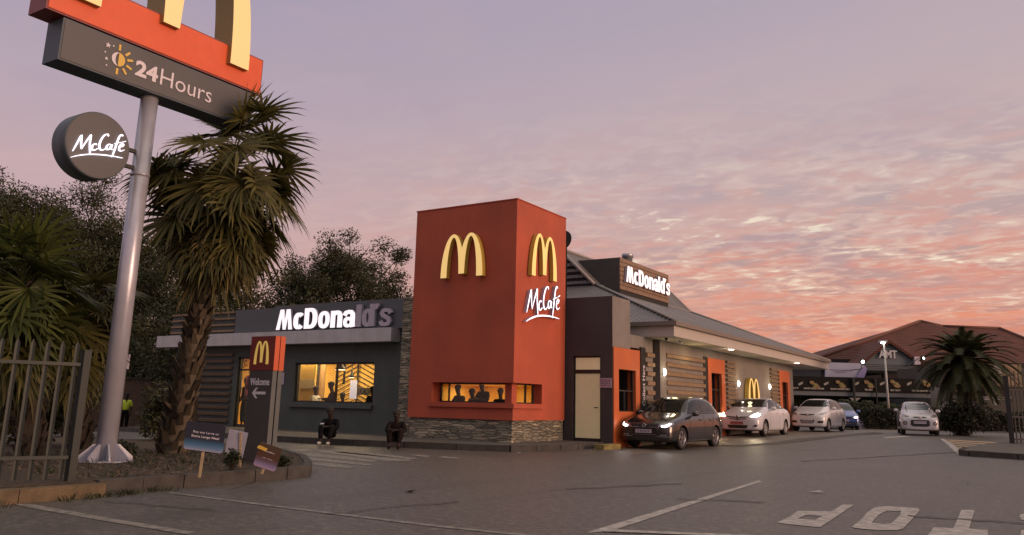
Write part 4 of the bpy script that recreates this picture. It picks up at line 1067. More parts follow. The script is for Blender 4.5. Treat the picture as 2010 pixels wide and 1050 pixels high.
mb = MB(); mb.box((XS-.003, RY0+.03, RZ0+.03), (XS+.012, RY1-.03, RZ1-.03)); mb.build('box_face', M['sign_red'], b2)
mb = MB(); mb.box((XS-.36, g0+.15, zb1), (XS-.1, g1-.15, RZ0)); mb.build('spacer', M['gap'], root)
# the giant arches straddle the box; the middle leg is shorter
l2, l3 = S(338, 42), S(468.5, 130); l3b = S(449, 123)
yc = (S(318, 32, XS+.12).y+S(358, 52, XS+.12).y)/2; y3 = S(488, 136, XS+.12).y
w = 2*(y3-yc); zf = S(468, 130, XS+.12).z
mb = MB(); mb.extr([arches_loop(w, w*.86, .125, 26)], (Vector((XS-.40, yc, zf)), Y_, Z_), .52, 0, 1)
mb.build('giant_arches', [emis('pale_lit_yellow', (1, .74, .34), .50, (.5, .36, .12)), mat('ochre_return', (.33, .23, .07), .5, var=.05)], root)
# hours board writing
Tb = Vector((XS+.007, 0, 0))
t0, t1 = S(262, 154, XS), S(309, 166, XS); t2 = S(412, 210, XS)
zc = (zb0+zb1)/2
ch = .30
text('numerals', '24', (XS+.008, t0.y, zc-.15), Y_, Z_, t1.y-t0.y-.02, .27, M['white_txt'], b1, depth=.01, bold=.035)
text('lettering', 'Hours', (XS+.008, t1.y+.03, zc-.155), Y_, Z_, t2.y-t1.y-.03, .285, M['white_txt'], b1, depth=.01, bold=-.004)
sc_ = S(231, 120, XS); sc_.z = zc+.0; r_ = .115
mb = MB(); mb.extr([[(r_*math.cos(rad(a)), r_*math.sin(rad(a))) for a in range(-90, 91, 10)]], (Vector((XS+.008, sc_.y, sc_.z)), Y_, Z_), .01)
for a in (90, 45, 15, -20, -52, -90):
    d = Vector((0, math.cos(rad(a)), math.sin(rad(a)))); nn = Vector((0, -d.z, d.y)); c = Vector((XS+.013, sc_.y, sc_.z))+d*.205
    mb.obox(c, d*.052, nn*.019, (.005, 0, 0))
mb.build('sun_symbol', M['yellow_txt'], b1)
mb = MB(); out = [(r_*math.cos(rad(a)), r_*math.sin(rad(a))) for a in range(95, 266, 10)]; inn = [(r_*.45*math.cos(rad(a)), r_*.92*math.sin(rad(a))) for a in range(265, 94, -10)]
mb.extr([out+inn], (Vector((XS+.008, sc_.y, sc_.z)), Y_, Z_), .01)
def star(cx, cz, r):
    return [((cx+(r if k % 2 == 0 else r*.42)*math.sin(k*math.pi/5)), (cz+(r if k % 2 == 0 else r*.42)*math.cos(k*math.pi/5))) for k in range(10)]
for (dx, dzz, r) in ((-.20, .17, .05), (-.11, .19, .022), (-.235, .04, .02), (-.20, -.06, .035), (-.185, -.17, .022)):
    mb.extr([star(dx, dzz, r)], (Vector((XS+.008, sc_.y, sc_.z)), Y_, Z_), .01)
mb.build('moon_symbol', M['white_txt'], b1)
# round disc
XD = PB.x+.22
dl_, dr2 = S(125, 283, XD).y, S(254, 303, XD).y; dcy = (dl_+dr2)/2; R_ = (dr2-dl_)/2*1.0; dcz = S(189, 284, XD).z
mb = MB(); mb.lathe((XD-.36, dcy, dcz), X_, [(R_, 0), (R_, .35), (R_-.01, .36)], 56); dk = mb.build('disc', M['board_edge'], root)
mb = MB(); mb.lathe((XD+.0, dcy, dcz), X_, [(R_-.02, 0), (R_-.02, .006)], 56); mb.build('disc_face', M['board_grey'], dk)
for zz in (.14, -.14): mb = MB(); mb.box((PB.x-.03, dcy+R_-.05, dcz+zz-.03), (PB.x+.03, PB.y-.1, dcz+zz+.03)); mb.build('bracket', M['blackmetal'], root)
a, b_ = S(139, 300, XD+.01), S(244, 300, XD+.01)
script('script', (XD+.01, a.y, dcz-.16), Y_, Z_, b_.y-a.y, M['lit_cafe'], dk, depth=.03, rise=.24, sw=1.1)
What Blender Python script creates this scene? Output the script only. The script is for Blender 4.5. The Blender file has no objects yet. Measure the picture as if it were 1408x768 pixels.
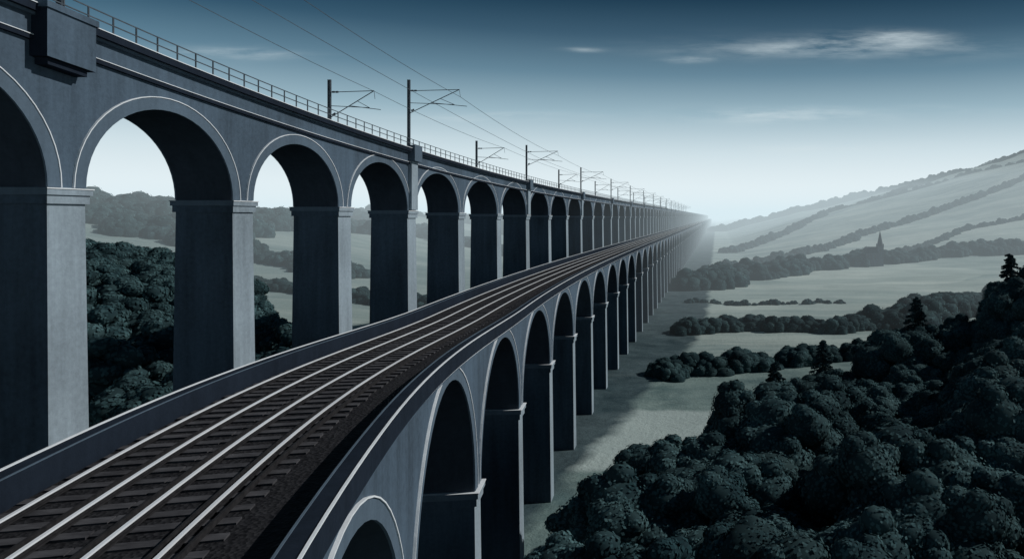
import bpy, math, random
import numpy as np
from mathutils import Vector, noise as mnoise
random.seed(7); rng=np.random.default_rng(7)
scene=bpy.context.scene
EYE=32.0
# ---------------------------------------------------------------- materials
def newmat(name):
    m=bpy.data.materials.new(name); m.use_nodes=True
    nt=m.node_tree; b=nt.nodes['Principled BSDF']
    return m,nt,b
def N(nt,t,**k):
    n=nt.nodes.new(t)
    for a,v in k.items(): setattr(n,a,v)
    return n
def ramp(nt,fac,stops):
    r=N(nt,'ShaderNodeValToRGB'); e=r.color_ramp.elements
    while len(e)<len(stops): e.new(0.5)
    for i,(p,c) in enumerate(stops):
        e[i].position=p; e[i].color=(c[0],c[1],c[2],1)
    nt.links.new(fac,r.inputs[0]); return r.outputs[0]
def noise(nt,vec,scale,detail=3,rough=.6):
    n=N(nt,'ShaderNodeTexNoise'); n.inputs['Scale'].default_value=scale
    n.inputs['Detail'].default_value=detail; n.inputs['Roughness'].default_value=rough
    if vec is not None: nt.links.new(vec,n.inputs['Vector'])
    return n.outputs['Fac']
def pos(nt): return N(nt,'ShaderNodeNewGeometry').outputs['Position']
def mapping(nt,vec,sc):
    m=N(nt,'ShaderNodeMapping'); m.inputs['Scale'].default_value=sc
    nt.links.new(vec,m.inputs['Vector']); return m.outputs[0]
def mixc(nt,f,a,b,bt='MIX'):
    m=N(nt,'ShaderNodeMixRGB',blend_type=bt)
    for i,v in enumerate((f,a,b)):
        if hasattr(v,'is_linked'): nt.links.new(v,m.inputs[i])
        elif i==0: m.inputs[0].default_value=v
        else: m.inputs[i].default_value=(v[0],v[1],v[2],1)
    return m.outputs[0]
def math_(nt,op,a,b=None,clamp=False):
    m=N(nt,'ShaderNodeMath',operation=op); m.use_clamp=clamp
    for i,v in enumerate((a,b)):
        if v is None: continue
        if hasattr(v,'is_linked'): nt.links.new(v,m.inputs[i])
        else: m.inputs[i].default_value=v
    return m.outputs[0]
def bump(nt,b,h,st,dist):
    n=N(nt,'ShaderNodeBump'); n.inputs['Strength'].default_value=st; n.inputs['Distance'].default_value=dist
    nt.links.new(h,n.inputs['Height']); nt.links.new(n.outputs[0],b.inputs['Normal'])
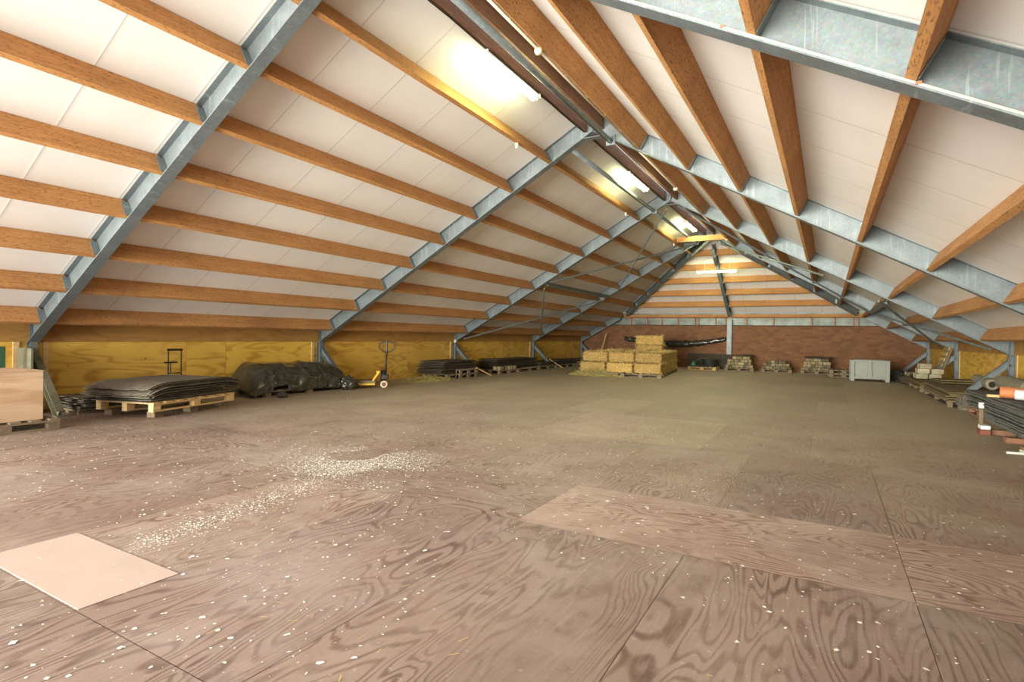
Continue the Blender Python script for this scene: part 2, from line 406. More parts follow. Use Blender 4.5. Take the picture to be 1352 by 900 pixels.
-=-=-=-=-
[Exercise brief]
Without the pictures, write out the whole listing above exactly as it appears.

[Solution to the exercise]
Write part 4 of the bpy script that recreates this picture. It picks up at line 1067. More parts follow. The script is for Blender 4.5. Treat the picture as 2010 pixels wide and 1050 pixels high.
mb = MB(); mb.box((XS-.003, RY0+.03, RZ0+.03), (XS+.012, RY1-.03, RZ1-.03)); mb.build('box_face', M['sign_red'], b2)
mb = MB(); mb.box((XS-.36, g0+.15, zb1), (XS-.1, g1-.15, RZ0)); mb.build('spacer', M['gap'], root)
# the giant arches straddle the box; the middle leg is shorter
l2, l3 = S(338, 42), S(468.5, 130); l3b = S(449, 123)
yc = (S(318, 32, XS+.12).y+S(358, 52, XS+.12).y)/2; y3 = S(488, 136, XS+.12).y
w = 2*(y3-yc); zf = S(468, 130, XS+.12).z
mb = MB(); mb.extr([arches_loop(w, w*.86, .125, 26)], (Vector((XS-.40, yc, zf)), Y_, Z_), .52, 0, 1)
mb.build('giant_arches', [emis('pale_lit_yellow', (1, .74, .34), .50, (.5, .36, .12)), mat('ochre_return', (.33, .23, .07), .5, var=.05)], root)
# hours board writing
Tb = Vector((XS+.007, 0, 0))
t0, t1 = S(262, 154, XS), S(309, 166, XS); t2 = S(412, 210, XS)
zc = (zb0+zb1)/2
ch = .30
text('numerals', '24', (XS+.008, t0.y, zc-.15), Y_, Z_, t1.y-t0.y-.02, .27, M['white_txt'], b1, depth=.01, bold=.035)
text('lettering', 'Hours', (XS+.008, t1.y+.03, zc-.155), Y_, Z_, t2.y-t1.y-.03, .285, M['white_txt'], b1, depth=.01, bold=-.004)
sc_ = S(231, 120, XS); sc_.z = zc+.0; r_ = .115
mb = MB(); mb.extr([[(r_*math.cos(rad(a)), r_*math.sin(rad(a))) for a in range(-90, 91, 10)]], (Vector((XS+.008, sc_.y, sc_.z)), Y_, Z_), .01)
for a in (90, 45, 15, -20, -52, -90):
    d = Vector((0, math.cos(rad(a)), math.sin(rad(a)))); nn = Vector((0, -d.z, d.y)); c = Vector((XS+.013, sc_.y, sc_.z))+d*.205
    mb.obox(c, d*.052, nn*.019, (.005, 0, 0))
mb.build('sun_symbol', M['yellow_txt'], b1)
mb = MB(); out = [(r_*math.cos(rad(a)), r_*math.sin(rad(a))) for a in range(95, 266, 10)]; inn = [(r_*.45*math.cos(rad(a)), r_*.92*math.sin(rad(a))) for a in range(265, 94, -10)]
mb.extr([out+inn], (Vector((XS+.008, sc_.y, sc_.z)), Y_, Z_), .01)
def star(cx, cz, r):
    return [((cx+(r if k % 2 == 0 else r*.42)*math.sin(k*math.pi/5)), (cz+(r if k % 2 == 0 else r*.42)*math.cos(k*math.pi/5))) for k in range(10)]
for (dx, dzz, r) in ((-.20, .17, .05), (-.11, .19, .022), (-.235, .04, .02), (-.20, -.06, .035), (-.185, -.17, .022)):
    mb.extr([star(dx, dzz, r)], (Vector((XS+.008, sc_.y, sc_.z)), Y_, Z_), .01)
mb.build('moon_symbol', M['white_txt'], b1)
# round disc
XD = PB.x+.22
dl_, dr2 = S(125, 283, XD).y, S(254, 303, XD).y; dcy = (dl_+dr2)/2; R_ = (dr2-dl_)/2*1.0; dcz = S(189, 284, XD).z
mb = MB(); mb.lathe((XD-.36, dcy, dcz), X_, [(R_, 0), (R_, .35), (R_-.01, .36)], 56); dk = mb.build('disc', M['board_edge'], root)
mb = MB(); mb.lathe((XD+.0, dcy, dcz), X_, [(R_-.02, 0), (R_-.02, .006)], 56); mb.build('disc_face', M['board_grey'], dk)
for zz in (.14, -.14): mb = MB(); mb.box((PB.x-.03, dcy+R_-.05, dcz+zz-.03), (PB.x+.03, PB.y-.1, dcz+zz+.03)); mb.build('bracket', M['blackmetal'], root)
a, b_ = S(139, 300, XD+.01), S(244, 300, XD+.01)
script('script', (XD+.01, a.y, dcz-.16), Y_, Z_, b_.y-a.y, M['lit_cafe'], dk, depth=.03, rise=.24, sw=1.1)
What Blender Python script creates this scene? Output the script only. The script is for Blender 4.5. The Blender file has no objects yet. Measure the picture as if it were 1408x768 pixels.
import bpy, math, random
import numpy as np
from mathutils import Vector, noise as mnoise
random.seed(7); rng=np.random.default_rng(7)
scene=bpy.context.scene
EYE=32.0
# ---------------------------------------------------------------- materials
def newmat(name):
    m=bpy.data.materials.new(name); m.use_nodes=True
    nt=m.node_tree; b=nt.nodes['Principled BSDF']
    return m,nt,b
def N(nt,t,**k):
    n=nt.nodes.new(t)
    for a,v in k.items(): setattr(n,a,v)
    return n
def ramp(nt,fac,stops):
    r=N(nt,'ShaderNodeValToRGB'); e=r.color_ramp.elements
    while len(e)<len(stops): e.new(0.5)
    for i,(p,c) in enumerate(stops):
        e[i].position=p; e[i].color=(c[0],c[1],c[2],1)
    nt.links.new(fac,r.inputs[0]); return r.outputs[0]
def noise(nt,vec,scale,detail=3,rough=.6):
    n=N(nt,'ShaderNodeTexNoise'); n.inputs['Scale'].default_value=scale
    n.inputs['Detail'].default_value=detail; n.inputs['Roughness'].default_value=rough
    if vec is not None: nt.links.new(vec,n.inputs['Vector'])
    return n.outputs['Fac']
def pos(nt): return N(nt,'ShaderNodeNewGeometry').outputs['Position']
def mapping(nt,vec,sc):
    m=N(nt,'ShaderNodeMapping'); m.inputs['Scale'].default_value=sc
    nt.links.new(vec,m.inputs['Vector']); return m.outputs[0]
def mixc(nt,f,a,b,bt='MIX'):
    m=N(nt,'ShaderNodeMixRGB',blend_type=bt)
    for i,v in enumerate((f,a,b)):
        if hasattr(v,'is_linked'): nt.links.new(v,m.inputs[i])
        elif i==0: m.inputs[0].default_value=v
        else: m.inputs[i].default_value=(v[0],v[1],v[2],1)
    return m.outputs[0]
def math_(nt,op,a,b=None,clamp=False):
    m=N(nt,'ShaderNodeMath',operation=op); m.use_clamp=clamp
    for i,v in enumerate((a,b)):
        if v is None: continue
        if hasattr(v,'is_linked'): nt.links.new(v,m.inputs[i])
        else: m.inputs[i].default_value=v
    return m.outputs[0]
def bump(nt,b,h,st,dist):
    n=N(nt,'ShaderNodeBump'); n.inputs['Strength'].default_value=st; n.inputs['Distance'].default_value=dist
    nt.links.new(h,n.inputs['Height']); nt.links.new(n.outputs[0],b.inputs['Normal'])
Continue the Blender Python script for this scene: part 2, from line 406. More parts follow. Use Blender 4.5. Take the picture to be 1352 by 900 pixels.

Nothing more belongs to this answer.